START

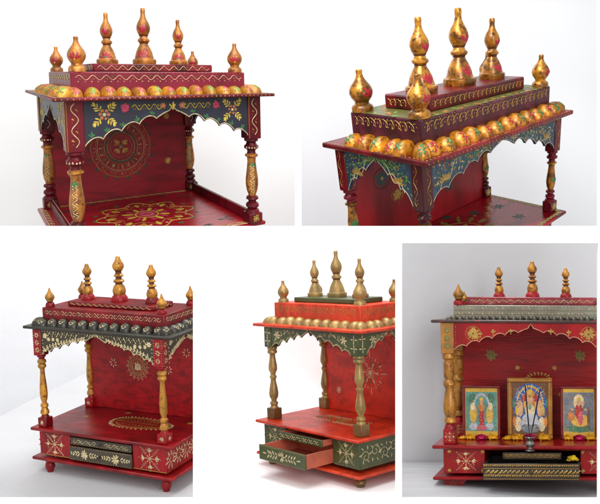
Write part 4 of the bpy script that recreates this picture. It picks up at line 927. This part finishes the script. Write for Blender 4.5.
for key, side in (('c', 'middle gilt framed picture'), ('l', 'left red framed picture'), ('r', 'right red framed picture')):
    x, w, h, y = PX[key]; yy = y-.045; r = .036 if key == 'c' else .03
    blossom('y', x-r*1.9, yy, zf5+.001, r, 'orange marigold at the left foot of the '+side, 1); blossom('y', x+r*2.0, yy, zf5+.001, r*1.05, 'orange marigold at the right foot of the '+side, 2)
    blossom('p', x+.002, yy-.008, zf5+.001, r*.95, 'magenta rose in front of the '+side, 3)
    blossom('y', x-r*3.3 if key != 'r' else x+r*3.3, yy+.006, zf5+.001, r*.7, 'smallest marigold in the row before the '+side, 4)
SM = dict(steel=paint('dull_silver', (150, 144, 138), .28, .85), stick=paint('charcoal_stick', (24, 20, 20), .8), ash=paint('ash_tip', (90, 84, 80), .9))
ux, uy, uz = UR; uh = .075
m = MB(); m.lathe(ux, uy, uz, uh, [(0, .45, 'steel'), (.05, .48, 'steel'), (.1, .4, 'steel'), (.18, .2, 'steel'), (.26, .16, 'steel'), (.32, .3, 'steel'), (.42, .42, 'steel'), (.55, .44, 'steel'), (.66, .36, 'steel'), (.74, .26, 'steel'), (.82, .3, 'steel'), (.9, .46, 'steel'), (.96, .5, 'steel'), (1, .47, 'steel'), (.97, .4, 'steel'), (.9, .2, 'steel')], 26, uh*.72)
in_temple(t5, m, 'incense_holder', SM, (ux, uy, uz), 'little silver urn shaped incense holder standing on the upper drawer', 'incense holder')
def stick(dx, dz, label):
    m = MB(); a = Vector((ux+dx*.04, uy, uz+uh*.9)); b2 = Vector((ux+dx, uy+.01, uz+uh+dz)); n = 8; V = []
    for p, r in ((a, .0016), (a.lerp(b2, .22), .0016), (a.lerp(b2, .24), .0034), (b2, .003)):
        for k in range(n): V.append((p.x+r*math.cos(2*PI*k/n), p.y+r*math.sin(2*PI*k/n), p.z))
    F = [[i*n+k, i*n+(k+1) % n, (i+1)*n+(k+1) % n, (i+1)*n+k] for i in range(3) for k in range(n)]+[[3*n+k for k in range(n)]]
    m.add(V, F, 'stick'); in_temple(t5, m, 'incense_stick', SM, tuple(a), label, 'incense stick', 'incense sticks in the silver holder')
stick(-.02, .27, 'black incense stick standing nearly upright, left of the pair'); stick(.055, .25, 'black incense stick leaning right, right of the pair')
blossom('l', .205, -Db5-.06, zf5-.075, .026, 'lemon yellow blossom lying in the open black and brass drawer', 9)

# ------------------------------------------------------------------ the display round the shrines
FX = 850.0
def ray(u, v, y): return Vector(((u-300)/FX*y, y, -(v-252)/FX*y))+CAM
def plane_hit(tp, u, v):
    n = tp['R']@Vector((0, 0, 1)); p0 = tp['root'].location; d = ray(u, v, 1)-CAM
    return CAM+d*((p0-CAM).dot(n)/d.dot(n))
def plane_z(tp, x, y):
    n = tp['R']@Vector((0, 0, 1)); p0 = tp['root'].location
    return p0.z-(n.x*(x-p0.x)+n.y*(y-p0.y))/n.z
ZB = .003
def plinth(name, tp, pts, mat, label, cat='plinth', gap=.0006):
    m = MB(); n = len(pts); c = Vector((sum(p[0] for p in pts)/n, sum(p[1] for p in pts)/n)); r = .012
    V = []
    for k, (x, y) in enumerate(pts):
        dx, dy = c.x-x, c.y-y; l = math.hypot(dx, dy)
        z = plane_z(tp, x, y)-gap; V += [(x+dx/l*r, y+dy/l*r, plane_z(tp, x+dx/l*r, y+dy/l*r)-gap), (x+dx/l*r*.3, y+dy/l*r*.3, z-.0035), (x, y, z-.012), (x, y, ZB)]
    F = [[4*k for k in range(n)], [4*k+3 for k in range(n)][::-1]]
    for k in range(n):
        for j in range(3): F.append([4*k+j, 4*k+j+1, 4*((k+1) % n)+j+1, 4*((k+1) % n)+j])
    m.add(V, F, 'a'); return thing(m, name, {'a': mat}, label, cat)
white = plaster('white_board', (244, 244, 244), var=.985, bump=.02)
white1 = plaster('white_backdrop_one', (238, 238, 237), var=.97, scale=1.2, bump=.03)
white2 = plaster('grey_white_backdrop', (230, 231, 233), var=.93, scale=1.0, bump=.04)
wall3 = plaster('blue_white_plaster', (236, 237, 240), var=.97, scale=3.2, bump=.25, bscale=14)
cloth3 = plaster('white_cloth', (196, 196, 198), var=.95, scale=3, bump=.3, bscale=140, stretch=(1, 2, 1))
white4 = plaster('pure_white_paper', (250, 250, 250), var=.99, bump=.0)
grey5 = plaster('pale_grey_wall', (198, 198, 200), var=.93, scale=2.4, bump=.12, bscale=20)
table5 = plaster('grey_white_table', (176, 177, 180), rough=.45, var=.88, scale=5, bump=.15, bscale=30, stretch=(1, 5, 1))
# floor of the room
m = MB(); m.add([(-5, -4, 0), (5, -4, 0), (5, 7, 0), (-5, 7, 0)], [[0, 1, 2, 3]], 'a'); struct(m, 'floor', {'a': plaster('pale_floor', (214, 214, 214), var=.93)})
# white display wall with five window openings
def display_wall():
    W = 1.5; T = .014; e = 1.6
    rows = [(-28, 226, [(-28, 295), (301.5, 598)]), (243, 498, [(-28, 193), (249, 395.3), (402, 598)])]
    def X(u, y=W): return (u-300)/FX*y
    def Z(v, y=W): return -(v-252)/FX*y+CAM.z
    m = MB(); x0, x1 = X(-90), X(690); ztop, zbot = Z(-70), ZB
    def fq(a, b, c, d, y, flip):
        q = [(a, y, c), (b, y, c), (b, y, d), (a, y, d)]; m.add(q, [[0, 1, 2, 3] if not flip else [3, 2, 1, 0]], 'a')
    for y, gw, flip in ((W, 0, False), (W+T, e, True)):
        zs = [ztop]
        for (va, vb, ops) in rows:
            za, zb_ = Z(va-gw), Z(vb+gw)
            fq(x0, x1, za, zs[-1], y, flip)
            xs = [x0]
            for (ua, ub) in ops:
                fq(xs[-1], X(ua-gw), zb_, za, y, flip); xs.append(X(ub+gw))
            fq(xs[-1], x1, zb_, za, y, flip); zs.append(zb_)
        fq(x0, x1, zbot, zs[-1], y, flip)
    for (va, vb, ops) in rows:
        for (ua, ub) in ops:
            A = [(X(ua), W, Z(va)), (X(ub), W, Z(va)), (X(ub), W, Z(vb)), (X(ua), W, Z(vb))]
            Bk = [(X(ua-e), W+T, Z(va-e)), (X(ub+e), W+T, Z(va-e)), (X(ub+e), W+T, Z(vb+e)), (X(ua-e), W+T, Z(vb+e))]
            m.add(A+Bk, [[k, (k+1) % 4, 4+(k+1) % 4, 4+k] for k in range(4)], 'a')
    m.add([(x0, W, zbot), (x0, W, ztop), (x0, W+T, ztop), (x0, W+T, zbot), (x1, W, zbot), (x1, W, ztop), (x1, W+T, ztop), (x1, W+T, zbot)], [[0, 1, 2, 3], [7, 6, 5, 4], [1, 5, 6, 2]], 'a')
    thing(m, 'display_wall', {'a': white}, 'thin white display wall with five window openings, one before each shrine', 'display wall')
display_wall()
# backdrops
def board(name, pts, y, z0, z1, mat, label, th=.02):
    """upright board: pts = [(x, y), ...] polyline in plan"""
    m = MB(); V = []
    for (x, yy) in pts: V += [(x, yy, z0), (x, yy, z1), (x, yy+th, z0), (x, yy+th, z1)]
    F = []
    for k in range(len(pts)-1):
        a = 4*k; b = a+4; F += [[a, b, b+1, a+1], [a+2, a+3, b+3, b+2], [a+1, b+1, b+3, a+3], [a, a+2, b+2, b]]
    e = 4*(len(pts)-1); F += [[0, 1, 3, 2], [e, e+2, e+3, e+1]]
    m.add(V, F, 'a'); return thing(m, name, {'a': mat}, label, 'backdrop')
xm = -2/FX*5.3
board('backdrop', [(-3.2, 5.3), (xm-.002, 5.3)], 0, ZB, 4.4, white1, 'tall white backdrop behind the large crimson shrine at top left')
board('backdrop', [(xm+.002, 5.3), (3.2, 5.3)], 0, ZB, 4.4, white2, 'tall grey white backdrop behind the large dark red shrine at top right')
bt = lambda y: ray(300, 235, y).z
y3 = 3.35; board('backdrop', [(ray(-70, 0, y3).x, y3), (ray(222, 0, y3).x, y3)], 0, ZB, bt(y3), wall3, 'blotchy blue white plaster backdrop behind the small red shrine at bottom left')
y5 = 2.31; board('backdrop', [(ray(398.5, 0, y5).x, y5), (ray(690, 0, y5).x, y5)], 0, ZB, bt(y5), grey5, 'pale grey backdrop behind the bright red shrine with pictures')
# shrine 4: curved white paper sweep, floor running up into the back
def sweep(tp, xl, xr, yf, yb, r, zt, mat, label):
    m = MB(); V = []; prof = [(yf, None)]+[(yb-r+r*math.sin(a), r-r*math.cos(a)) for a in [PI/2*k/14 for k in range(15)]]
    n = 12; rows = []
    for (y, dz) in prof: rows.append([(xl(y)+(xr(y)-xl(y))*i/n, y, (dz or 0)) for i in range(n+1)])
    rows.append([(xl(yb)+(xr(yb)-xl(yb))*i/n, yb, None) for i in range(n+1)])
    for rw in rows:
        for (x, y, dz) in rw: V.append((x, y, zt if dz is None else plane_z(tp, x, min(y, yb-r))-.0006+dz))
    F = [[j*(n+1)+i, j*(n+1)+i+1, (j+1)*(n+1)+i+1, (j+1)*(n+1)+i] for j in range(len(rows)-1) for i in range(n)]
    N = len(V); V += [(x, y+(.004 if k >= len(V)-n-1 else 0), z-.004) for k, (x, y, z) in enumerate(V)]; V[N:] = [(x, y+.004*min(1, max(0, (y-(yb-r))/r)), z) for (x, y, z) in V[N:]]
    F += [[N+q for q in f[::-1]] for f in F]
    m.add(V, F, 'a'); return thing(m, 'paper_sweep', {'a': mat}, label, 'backdrop')
sweep(t4, lambda y: ray(224, 0, y).x, lambda y: ray(470, 0, y).x, 2.3125, 3.15, .22, bt(3.15), white4, 'curved pure white paper sweep under the shrine with the open drawer')
# plinths
a = plane_hit(t3, 0, 415); b_ = plane_hit(t3, 40, 395); dr_ = (b_-a).normalized(); k1 = (y3-.012-b_.y)/dr_.y; far = b_+dr_*k1; k0 = (1.68-a.y)/dr_.y; near = a+dr_*k0
print('table3', a, b_, far, near)
rx = lambda u, y: ray(u, 0, y).x
plinth('cloth_table', t3, [(near.x, near.y), (rx(222, 1.68), 1.68), (rx(222, y3-.012), y3-.012), (min(far.x, rx(200, y3-.012)), y3-.012)], cloth3, 'white cloth covered table under the small red shrine', 'table')
plinth('table', t5, [(rx(398.5, 1.64), 1.64), (rx(690, 1.64), 1.64), (rx(690, y5-.006), y5-.006), (rx(398.5, y5-.006), y5-.006)], table5, 'grey white table under the bright red shrine with pictures', 'table')
def under(tp, w, dd, inset=.03):
    g = tp['g']; S = tp['S']; P = []
    for sx, sy in ((-1, -1), (1, -1), (1, 1), (-1, 1)):
        q = tp['root'].location+tp['R']@Vector((sx*w*S, sy*dd*S, 0)); P.append((q.x, q.y))
    return P
plinth('plinth', t1, under(t1, .45, .36), white, 'white plinth under the large crimson shrine at top left')
plinth('plinth', t2, under(t2, .45, .27), white, 'white plinth under the large dark red shrine at top right')
plinth('plinth', t4, [(rx(226, 2.36), 2.36), (rx(455, 2.36), 2.36), (rx(455, 2.9), 2.9), (rx(226, 2.9), 2.9)], white, 'white plinth under the paper sweep', gap=.006)

# ------------------------------------------------------------------ light, camera, world
w = bpy.data.worlds.new('World'); bpy.context.scene.world = w; w.use_nodes = True
bg = w.node_tree.nodes['Background']; bg.inputs[0].default_value = (1, 1, 1, 1); bg.inputs[1].default_value = LW
def lamp(loc, tgt, size, power, col=(1, 1, 1), sy=None):
    l = bpy.data.lights.new('softbox', 'AREA'); l.energy = power; l.color = col; l.shape = 'RECTANGLE'; l.size = size; l.size_y = sy or size
    o = bpy.data.objects.new('softbox', l); C.objects.link(o); o.location = loc; o.rotation_euler = (Vector(tgt)-Vector(loc)).to_track_quat('-Z', 'Y').to_euler(); return o
for q in LAMPS: lamp(*q)
cam = bpy.data.cameras.new('camera'); co = bpy.data.objects.new('camera', cam); C.objects.link(co); co.location = CAM; co.rotation_euler = (PI/2, 0, 0)
cam.sensor_width = 36; cam.lens = 36*FX/600; cam.clip_start = .05; cam.clip_end = 60
sc = bpy.context.scene; sc.camera = co; sc.view_settings.view_transform = 'Standard'; sc.view_settings.look = 'None'; sc.view_settings.exposure = EXPO; sc.view_settings.gamma = 1
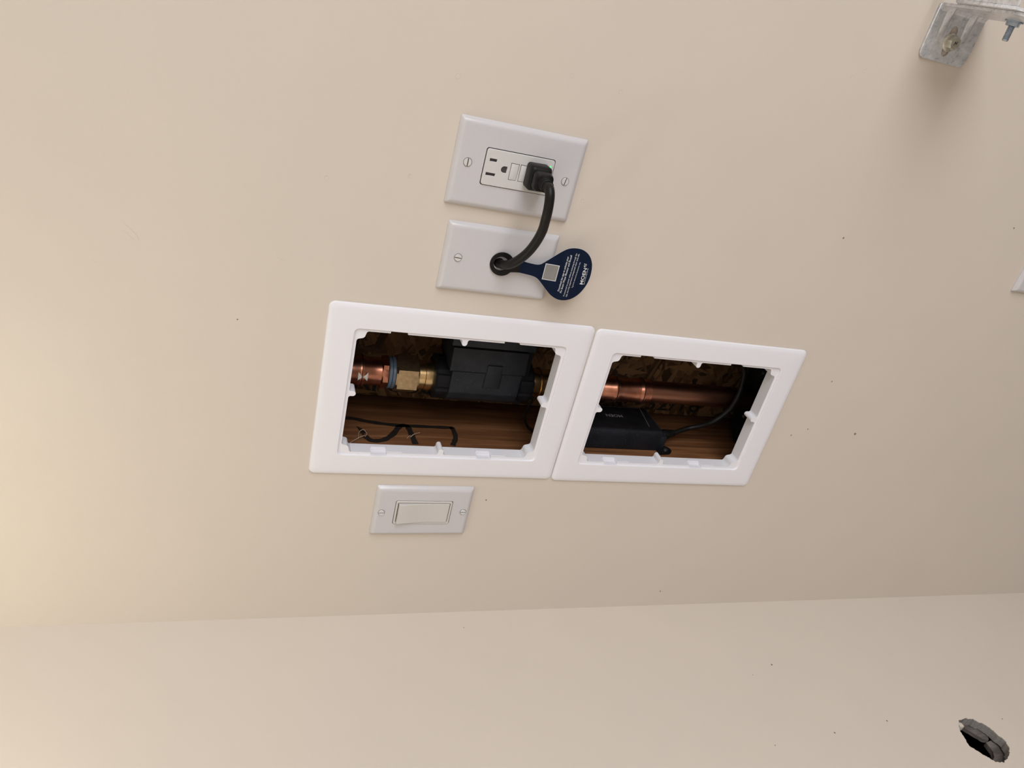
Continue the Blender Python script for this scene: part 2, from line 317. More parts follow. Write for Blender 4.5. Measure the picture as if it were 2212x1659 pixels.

END

#### Aim
Report the number of lines in the listing that include the string "Write"; give nothing but the number.

#### Solution to this exercise
2